« L’antisémitisme n’entre pas dans la catégorie de pensée que protège le Droit de libre opinion. »
Jean-Paul Sartre - Réflexions sur la question juive
C’est plutôt étonnant : beaucoup de gens - sincères et surtout pas antisémites - ne comprennent pas que l’opinion antisémite soit un délit (ce qu’elle n’était pas encore lorsque Sartre a écrit ces lignes). Après tout disent-ils, la liberté d’opinion couvre toutes les opinions, qu’elles soient religieuses, politiques, morales, artistiques, que sais-je encore ? Pourquoi, alors que je peux tenir des propos sur la religion de mon voisin qu’il va d’ailleurs peut-être juger offensants pour ses convictions, serais-je tenu pour pénalement condamnable si je dis du mal des juifs (ou d’autres races, ou des homosexuels…).
En fait il faut être naïf - comme moi - pour s’en étonner, car dans leur forme ces estimations sont toutes équivalents : elles énoncent un jugement de valeur, une préférence, une répugnance. Seulement, voilà, dit Sartre, ce n’est pas la même chose de dire, par exemple « Je n’aime pas la tarte aux pommes », ou «Je suis contre la politique vinicole du gouvernement (1947) », et dire « Dehors les Juifs » voire même « mort aux Juifs ».
L’opinion est un état d’esprit consistant à affirmer ce que l’on croit vrai tout en sachant qu’on peut se tromper. Dans un sens plus restreint elle désigne ces idées qui expriment ou impliquent notre personnalité (opinion personnelle). Ceux qui revendiquent un droit de libre opinion songent souvent à ce second sens : j’ai le droit d’être comme je suis (sans avoir à me justifier), j’ai donc le droit de penser ce que je veux (et qui est la conséquence de ma personnalité).
Seulement, voilà.

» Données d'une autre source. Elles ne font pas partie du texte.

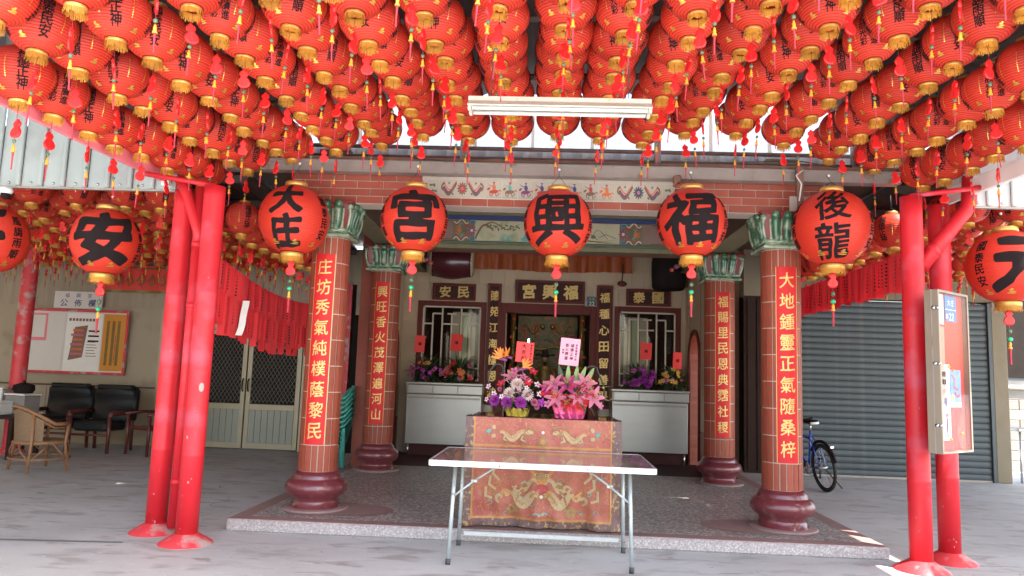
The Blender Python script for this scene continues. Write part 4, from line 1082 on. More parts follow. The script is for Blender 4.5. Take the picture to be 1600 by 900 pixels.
b = MB(); b.grid(lambda u, v: (4.2-8.4*u, -4.6+6.4*v, .02 if int(round(u*80)) % 4 < 2 else 0), 80, 1, 'sheet', False); b.grid(lambda u, v: (-4.2+8.4*u, -4.6+6.4*v, -.02-(.02 if int(round(u*80)) % 4 < 2 else 0)), 80, 1, 'sheet', False); b.build('roof_sheet', o)
o = thing('added_diffusing_awning', (6.2, 3.4, 4.2), 'added white translucent awning softening sun at the right, gap left for a sun patch', 'awning')  # added to diffuse the sun; the slot is left for a lit patch
for x0_, x1_ in ((-2.9, -1.32), (-1.02, 4.8)):
    b = MB(); n_ = int((x1_-x0_)/.1); b.grid(lambda u, v: (x0_+(x1_-x0_)*u, -3.4+6.6*v, .02 if int(round(u*n_)) % 4 < 2 else 0), n_, 1, 'whitesheet', False); b.build('roof_sheet', o)
for yy in (-3.2, -1.6, 0, 1.6, 3.1):
    b = MB(); b.bb(-2.9, 4.8, yy-.03, yy+.03, -.08, -.004, 'steel'); b.build('purlin', o)
fascia('left_fascia', -11.4, -3.45, 3.07, 4.1, 'sheet', 'grey ribbed metal fascia of the left wing above the notice board area')
fascia('right_fascia', 3.74, 8.1, 3.10, 3.62, 'whitesheet', 'bright white ribbed metal fascia of the right wing in sunlight')
cm = thing('security_camera', (-5.02, 6.52, 3.03), 'small white dome security camera under the left grey fascia', 'security camera')
b = MB(); b.lathe([(0, 0), (.05, -.005), (.06, -.03), (.055, -.05), (.04, -.06)], 'whiteplastic', 16); b.build('mount', cm)
b = MB(); b.ball((0, 0, -.075), .04, 'ink', 12, 8); b.build('dome', cm)
fl = thing('flood_light', (-3.50, 6.50, 3.12), 'tiny white box lamp at the right end of the grey fascia', 'lamp')
b = MB(); b.box((0, 0, 0), (.07, .06, .09), 'whiteplastic', None, .01); b.build('housing', fl)
b = MB(); b.box((0, -.033, 0), (.05, .004, .07), 'glass'); b.build('lens', fl)

# left rear wall
lw = thing('side_building_wall', (-8, 13.15, 0), 'beige panelled wall of the left side building behind the black armchairs', 'wall')
b = MB(); b.bb(-4.5, 1.15, 0, .2, 0, 2.45, 'beige') ; b.build('wall_body', lw)
b = MB(); b.bb(1.15, 1.76, .1, .2, 0, 2.45, 'dark'); b.build('recess', lw)
b = MB(); n = 170
b.grid(lambda u, v: (-4.5+9.9*u, .06-(.022 if int(round(u*n)) % 4 in (1, 2) else 0), 2.45+1.2*v), n, 1, 'beige', False); b.build('ribbed_cladding', lw)
for x in (-4.1, -3.0, -1.95):
    b = MB(); b.bb(x, x+1.02, -.012, -.001, .06, .98, 'beige', .004); b.build('panel', lw)
b = MB(); b.bb(-4.5, 1.15, -.02, -.001, 1.0, 1.03, 'brownwood'); b.build('dado_rail', lw)
b = MB(); b.bb(1.09, 1.15, -.05, .0, 0, 2.45, 'alum', .004); b.build('door_post', lw)
b = MB(); b.bb(4.95, 5.45, 0, .12, 0, 3.65, 'darkwood'); b.bb(4.95, 5.03, -.02, -.001, 0, 3.65, 'beige'); b.build('end_pier', lw)
b = MB(); b.bb(3.73, 4.95, .05, .12, 0, 3.0, 'dark'); b.bb(4.35, 4.55, -.02, .045, 0, 3.0, 'redcone'); b.build('passage_door', lw)
for k in range(6):
    b = MB(); b.bb(3.80+.09*k, 3.87+.09*k, .02, .045, .05, 2.9, 'darkwood'); b.build('door_slat', lw)
b = MB(); b.bb(1.78, 3.72, 0, .2, 2.12, 2.45, 'beige'); b.build('door_lintel', lw)
# far side wall of left wing, run forward out of view to darken it
b = MB(); b.bb(-4.1, -4.0, -13.0, .2, 0, 4.1, 'beige'); b.build('return_wall', lw)
b = MB(); b.bb(1.1, 5.4, .3, .34, 0, 2.6, 'dark'); b.build('interior', lw)  # dark sheet standing for the unlit room behind the doors
dd = thing('double_door', (-5.26, 13.13, 0), 'pair of beige aluminium doors with diamond mesh uppers behind the red ribbon curtain', 'door')
for sx in (-1, 1):
    W = .98
    def X_(a, c_): return (min(sx*a, sx*c_), max(sx*a, sx*c_))
    b = MB()
    for a, c_, z0, z1 in ((.012, .09, .02, 2.1), (W-.08, W, .02, 2.1), (.09, W-.08, 2.02, 2.1), (.09, W-.08, .70, .80), (.09, W-.08, .02, .12)):
        x0, x1 = X_(a, c_); b.bb(x0, x1, -.03, .01, z0, z1, 'alum', .003)
    lf = b.build('door_leaf', dd)
    for k in range(7):
        b = MB(); x0, x1 = X_(.09+.115*k, .09+.115*(k+1)-.006); b.bb(x0, x1, -.018, -.006, .12, .70, 'doorpanel', .003); b.build('lower_board', lf)
    b = MB(); x0, x1 = X_(.09, W-.08); b.bb(x0, x1, .0, .006, .80, 2.02, 'dark'); b.bb(x0, x1, .0, .006, .12, .70, 'doorpanel'); b.build('dark_glass', lf)
    b = MB(); nn = 11; r = .0035
    zz0, zz1 = .80, 2.02
    for k in range(-18, 12):
        for dr_ in (1, -1):
            xa, za = x0, zz0+(k)*.085 if dr_ > 0 else zz0+(k+10)*.085
            # clip a 60-degree line to the opening
            pts = []
            for t in range(0, 25):
                xx = x0+(x1-x0)*t/24; z_ = (zz0+k*.115)+(xx-x0)*1.6 if dr_ > 0 else (zz1-k*.115)-(xx-x0)*1.6
                if zz0 <= z_ <= zz1: pts.append((xx, -.012-.003*dr_, z_))
            if len(pts) > 1: b.tube([pts[0], pts[-1]], r, 'mesh', 3, False)
    b.build('wire_mesh', lf)
    b = MB(); b.tube([(sx*.05, -.03, 1.02), (sx*.05, -.075, 1.06), (sx*.05, -.075, 1.20), (sx*.05, -.03, 1.24)], .013, 'ink', 6); b.build('handle', lf)
for x in (-1.05, 1.0):
    b = MB(); b.bb(x, x+.05, -.04, .02, 0, 2.2, 'alum', .003); b.build('door_jamb', dd)
b = MB(); b.bb(-1.05, 1.05, -.04, .02, 2.11, 2.2, 'alum', .003); b.build('door_head', dd)

nb = thing('notice_board', (-8.42, 13.06, 1.24), 'large red framed notice board with white posters and an orange sheet on the left wall', 'notice board')
b = MB(); b.bb(-.93, .93, .0, .04, 0, 1.12, 'posterwhite'); b.build('backing', nb)
frm = MB(); t = .045
for a_ in ((-.95, -.95+t, -.02, 1.14), (.95-t, .95, -.02, 1.14)): frm.bb(a_[0], a_[1], -.03, -.001, a_[2], a_[3], 'redcone', .004)
for z0 in (-.02, 1.095): frm.bb(-.95+t, .95-t, -.03, -.001, z0, z0+t, 'redcone', .004)
frm.build('frame', nb)
def poster(x0, x1, z0, z1, m, y=-.006):
    b = MB(); b.bb(x0, x1, y, y+.003, z0, z1, m); return b
b = poster(-.88, -.56, .56, 1.06, 'pink'); b.bb(-.84, -.60, -.0075, -.006, .62, 1.02, 'posterwhite'); b.build('paper_notice', nb)
b = poster(-.53, -.22, .5, 1.06, 'posterwhite'); b.build('paper_notice', nb); b = poster(-.88, -.24, .04, .48, 'posterwhite'); b.build('paper_notice', nb)
b = poster(-.20, .46, .02, 1.07, 'white')
b.add([(-.12, -.0075, .22), (.14, -.0075, .28), (.20, -.0075, .86), (-.04, -.0075, .82)], [(0, 1, 2, 3)], 'posterbrown')
for k in range(6):
    b.bb(-.10+.03*(k % 2), .13, -.009, -.0078, .32+.085*k, .36+.085*k, 'p_orange' if k % 2 else 'p_pink')
for k in range(3): b.bb(.22, .42, -.009, -.0078, .74-.09*k, .77-.09*k, 'ink')
for k in range(6): b.bb(.20, .40-.02*(k % 3), -.009, -.0078, .30+.05*k, .312+.05*k, 'p_brown')
for k in range(9): b.bb(-.16+.062*k, -.115+.062*k, -.009, -.0078, .93, .98, 'p_brown')
b.build('poster', nb)
b = poster(.48, .90, .05, 1.07, 'posterorange')
for k in range(10): b.bb(.72, .735, -.009, -.0078, .20+.05*k, .235+.05*k, 'p_red')
for k in range(3): b.bb(.55+.1*k, .60+.1*k, -.009, -.0078, .15, .95, 'dgold')
b.build('poster', nb)
hs_ = thing('board_header', (-8.47, 13.08, 2.40), 'pale header plate lettered 福興宮 公佈欄 above the notice board', 'sign')
b = MB(); b.bb(-.45, .45, 0, .02, 0, .31, 'posterwhite', .003); b.build('plate', hs_)
b = MB(); flat_text(b, '福興宮', (0, -.002, .235), .09, 'p_blue', .0, .21); flat_text(b, '公佈欄', (0, -.002, .10), .15, 'p_blue', .012, .26); b.build('lettering', hs_)
rb = thing('red_gold_banner', (-7.2, 12.9, 2.70), 'dark red banner with gold border hanging above the dark doorway', 'banner')
b = MB(); b.grid(lambda u, v: (-.72+1.5*u, -.02*sin(u*20), .5*v), 40, 1, 'boardred'); b.build('cloth', rb)
b = MB()
for z0, z1 in ((0, .05), (.43, .47)): b.grid(lambda u, v: (-.72+1.5*u, -.02*sin(u*20)-.004, z0+(z1-z0)*v), 40, 1, 'dgold')
for k in range(6): ribbon(b, [(-.5+.2*k, .2), (-.42+.2*k, .32), (-.36+.2*k, .18), (-.46+.2*k, .14)], .022, -.03, 'dgold', False)
b.build('gold_border', rb)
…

Appeler au meurtre ou simplement à la haine, à l’exclusion, ce n’est pas une opinion ; c’est un acte. Je ne formule pas simplement ma vision philosophique du monde, je m’implique dans un effort pour exclure mes semblables de leur droits, je leur refuse ce que pourtant je réclame pour moi : la liberté d’exister et de jouir des droits fondamentaux de l’homme. Qu’ils soient Juifs, arabes, homosexuels ou ce qu’on voudra.
Exactement comme la diffamation, l’opinion antisémite ou raciste n’a d’opinion que le nom : c’est un crime perpétré par la pensée.